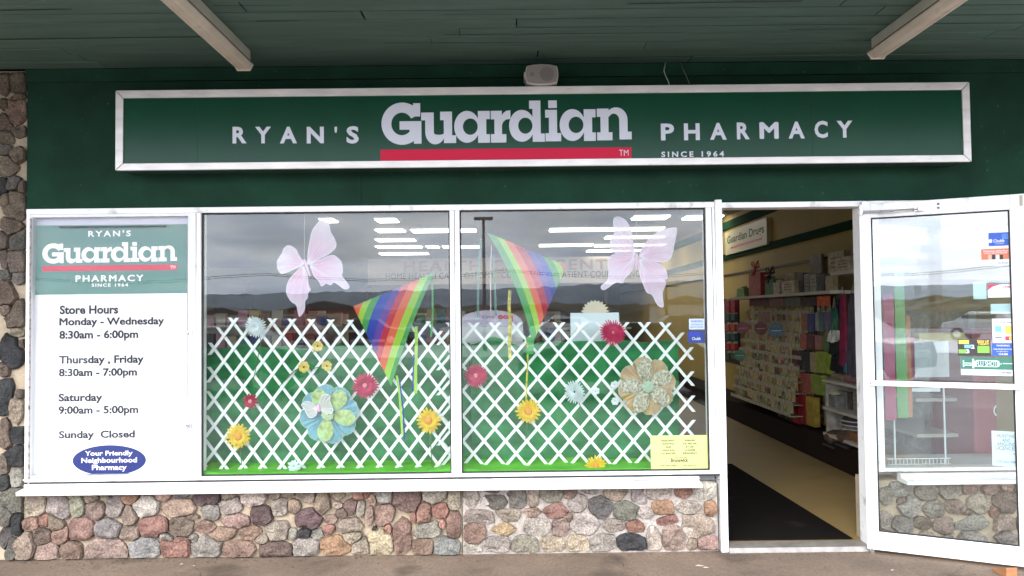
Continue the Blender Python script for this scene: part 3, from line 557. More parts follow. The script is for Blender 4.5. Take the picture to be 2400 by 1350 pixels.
build('pivot', MB().tube([e1+Vector((0,0,-.016)), e1+Vector((0,0,.016))], .013, 12), CHROME, ca_); build('pivot', MB().tube([e3+Vector((0,0,-.01)), e3+Vector((0,0,.01))], .013, 12), CHROME, ca_)
build('mounting_plate', dbox(s_-.03, s_+.03, z_-.012, z_+.012, .0, .012), CHROME, ca_, bevel=.002)
c = P(2025, 478, -.03); build('frame_bracket', MB().box(c.x-.018, c.x+.018, -.05, -.009, c.z-.014, c.z+.014), CHROME, ca_, bevel=.003)
# stickers on the door
def drect(x0, x1, y0, y1, d=.0):
    a = [dp(x0, (y0+y1)/2, d)[0], dp(x1, (y0+y1)/2, d)[0], dp((x0+x1)/2, y1, d)[1], dp((x0+x1)/2, y0, d)[1]]; return a
def dfn(d): return lambda u, v, e=0: d3(u, v, d+e)
DS = -.0168
def dst(label, r, m_, parent=None, d=DS, name='sticker'):
    a, b, c_, d_ = drect(*r, d); o = build(name, dbox(a, b, c_, d_, d-.0006, d), m_, parent or door); 
    if label: o['label'] = label
    return o
def dtx(parent, lines, m_, d=DS+.0016, bold=.015, name='lettering', sp=1.0):
    mb = MB()
    for s, r in lines: tmesh(mb, s, dfn(d), drect(*r, d), bold, sp)
    return build(name, mb, m_, parent)
PW = mat('print_white', (.78,.78,.8), .5, linear=True); PK = mat('print_black', (.02,.02,.02), .5, linear=True); DB = mat('print_blue', (.02,.09,.48), .5, linear=True)
PO = mat('print_orange', (.62,.16,.07), .5, linear=True); PR = mat('print_red', (.6,.03,.08), .5, linear=True); PY = mat('print_yellow', (.8,.58,.08), .5, linear=True); PG = mat('print_lime', (.2,.5,.06), .5, linear=True); LB = mat('print_light_blue', (.16,.42,.75), .5, linear=True); DG = mat('print_dark_green', (.03,.17,.11), .5, linear=True); TAN = mat('print_tan', (.55,.4,.3), .5, linear=True)
o = dst('blue sticker with white word', (2317,2366,545,576), DB); dtx(o, [('Chubb', (2328,2354,560.5,568)), ('Security Systems', (2333,2353,570,572.5))], PW)
dst(None, (2318,2325,561,569), PW, o, DS+.0014, 'emblem'); 
for i in range(5): dst(None, (2348,2365,548+i*2.6,549+i*2.6), LB, o, DS+.0014, 'stripe')
o = dst('orange and white sticker', (2300,2367,583,622), PW); dst(None, (2300,2367,583,608), PO, o, DS+.0014, 'orange_band'); dtx(o, [('Medication advice from', (2305,2363,586,590)), ('your pharmacist', (2306,2361,591,595))], PW, DS+.003)
for i, mm in enumerate((TAN, PK, PW, PK)): dst(None, (2316+i*9,2324+i*9,597,608), mm, o, DS+.003, 'picture')
dtx(o, [('Medicine', (2306,2329,617,619.5)), ('Med Review', (2338,2363,614,618))], PK)
o = dst('red and white member sticker', (2315,2371,667,697), PW)
a, b, c_, d_ = drect(2315,2345,667,680, DS+.0014); tri = MB(); tri.add([d3(a,d_,DS+.0014), d3(a,c_,DS+.0014), d3(a+(b-a)*.4,c_+(d_-c_)*.65,DS+.0014), d3(b,d_,DS+.0014)], [(0,1,2,3)]); build('red_corner', tri, PR, o)
dtx(o, [('CFIB', (2349,2368,670,675))], PR, DS+.002, .03); dtx(o, [('member', (2341,2368,678,680)), ('proud member of business', (2336,2368,684,686)), ('FCEI', (2320,2329,690,693)), ('cfib.ca', (2346,2368,691,693))], mat('print_grey', (.3,.3,.32), linear=True))
dst('plain pale blue card', (2322,2370,712,735), mat('pale_card', (.55,.75,.78), linear=True), d=DS-.01); dst('plain pale blue card', (2281,2312,661,701), mat('pale_card', (.55,.75,.78), linear=True), d=DS-.01)
o = dst('white card payment sticker with four logos', (2326,2375,747,803), PW); dtx(o, [('We Welcome', (2331,2370,752,758))], INK, bold=0)
dst(None, (2332,2347,764,778), LB, o, DS+.0014, 'blue_logo'); dst(None, (2356,2371,763,783), PY, o, DS+.0014, 'orange_logo'); dst(None, (2332,2349,789,791.5), INK, o, DS+.0014, 'logo_line')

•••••

Task requirements: The listing above needs to be output again exactly. Don't include the pictures.

Correct result:
Continue the Blender Python script for this scene: part 3, from line 557. More parts follow. The script is for Blender 4.5. Take the picture to be 2400 by 1350 pixels.
build('pivot', MB().tube([e1+Vector((0,0,-.016)), e1+Vector((0,0,.016))], .013, 12), CHROME, ca_); build('pivot', MB().tube([e3+Vector((0,0,-.01)), e3+Vector((0,0,.01))], .013, 12), CHROME, ca_)
build('mounting_plate', dbox(s_-.03, s_+.03, z_-.012, z_+.012, .0, .012), CHROME, ca_, bevel=.002)
c = P(2025, 478, -.03); build('frame_bracket', MB().box(c.x-.018, c.x+.018, -.05, -.009, c.z-.014, c.z+.014), CHROME, ca_, bevel=.003)
# stickers on the door
def drect(x0, x1, y0, y1, d=.0):
    a = [dp(x0, (y0+y1)/2, d)[0], dp(x1, (y0+y1)/2, d)[0], dp((x0+x1)/2, y1, d)[1], dp((x0+x1)/2, y0, d)[1]]; return a
def dfn(d): return lambda u, v, e=0: d3(u, v, d+e)
DS = -.0168
def dst(label, r, m_, parent=None, d=DS, name='sticker'):
    a, b, c_, d_ = drect(*r, d); o = build(name, dbox(a, b, c_, d_, d-.0006, d), m_, parent or door); 
    if label: o['label'] = label
    return o
def dtx(parent, lines, m_, d=DS+.0016, bold=.015, name='lettering', sp=1.0):
    mb = MB()
    for s, r in lines: tmesh(mb, s, dfn(d), drect(*r, d), bold, sp)
    return build(name, mb, m_, parent)
PW = mat('print_white', (.78,.78,.8), .5, linear=True); PK = mat('print_black', (.02,.02,.02), .5, linear=True); DB = mat('print_blue', (.02,.09,.48), .5, linear=True)
PO = mat('print_orange', (.62,.16,.07), .5, linear=True); PR = mat('print_red', (.6,.03,.08), .5, linear=True); PY = mat('print_yellow', (.8,.58,.08), .5, linear=True); PG = mat('print_lime', (.2,.5,.06), .5, linear=True); LB = mat('print_light_blue', (.16,.42,.75), .5, linear=True); DG = mat('print_dark_green', (.03,.17,.11), .5, linear=True); TAN = mat('print_tan', (.55,.4,.3), .5, linear=True)
o = dst('blue sticker with white word', (2317,2366,545,576), DB); dtx(o, [('Chubb', (2328,2354,560.5,568)), ('Security Systems', (2333,2353,570,572.5))], PW)
dst(None, (2318,2325,561,569), PW, o, DS+.0014, 'emblem'); 
for i in range(5): dst(None, (2348,2365,548+i*2.6,549+i*2.6), LB, o, DS+.0014, 'stripe')
o = dst('orange and white sticker', (2300,2367,583,622), PW); dst(None, (2300,2367,583,608), PO, o, DS+.0014, 'orange_band'); dtx(o, [('Medication advice from', (2305,2363,586,590)), ('your pharmacist', (2306,2361,591,595))], PW, DS+.003)
for i, mm in enumerate((TAN, PK, PW, PK)): dst(None, (2316+i*9,2324+i*9,597,608), mm, o, DS+.003, 'picture')
dtx(o, [('Medicine', (2306,2329,617,619.5)), ('Med Review', (2338,2363,614,618))], PK)
o = dst('red and white member sticker', (2315,2371,667,697), PW)
a, b, c_, d_ = drect(2315,2345,667,680, DS+.0014); tri = MB(); tri.add([d3(a,d_,DS+.0014), d3(a,c_,DS+.0014), d3(a+(b-a)*.4,c_+(d_-c_)*.65,DS+.0014), d3(b,d_,DS+.0014)], [(0,1,2,3)]); build('red_corner', tri, PR, o)
dtx(o, [('CFIB', (2349,2368,670,675))], PR, DS+.002, .03); dtx(o, [('member', (2341,2368,678,680)), ('proud member of business', (2336,2368,684,686)), ('FCEI', (2320,2329,690,693)), ('cfib.ca', (2346,2368,691,693))], mat('print_grey', (.3,.3,.32), linear=True))
dst('plain pale blue card', (2322,2370,712,735), mat('pale_card', (.55,.75,.78), linear=True), d=DS-.01); dst('plain pale blue card', (2281,2312,661,701), mat('pale_card', (.55,.75,.78), linear=True), d=DS-.01)
o = dst('white card payment sticker with four logos', (2326,2375,747,803), PW); dtx(o, [('We Welcome', (2331,2370,752,758))], INK, bold=0)
dst(None, (2332,2347,764,778), LB, o, DS+.0014, 'blue_logo'); dst(None, (2356,2371,763,783), PY, o, DS+.0014, 'orange_logo'); dst(None, (2332,2349,789,791.5), INK, o, DS+.0014, 'logo_line')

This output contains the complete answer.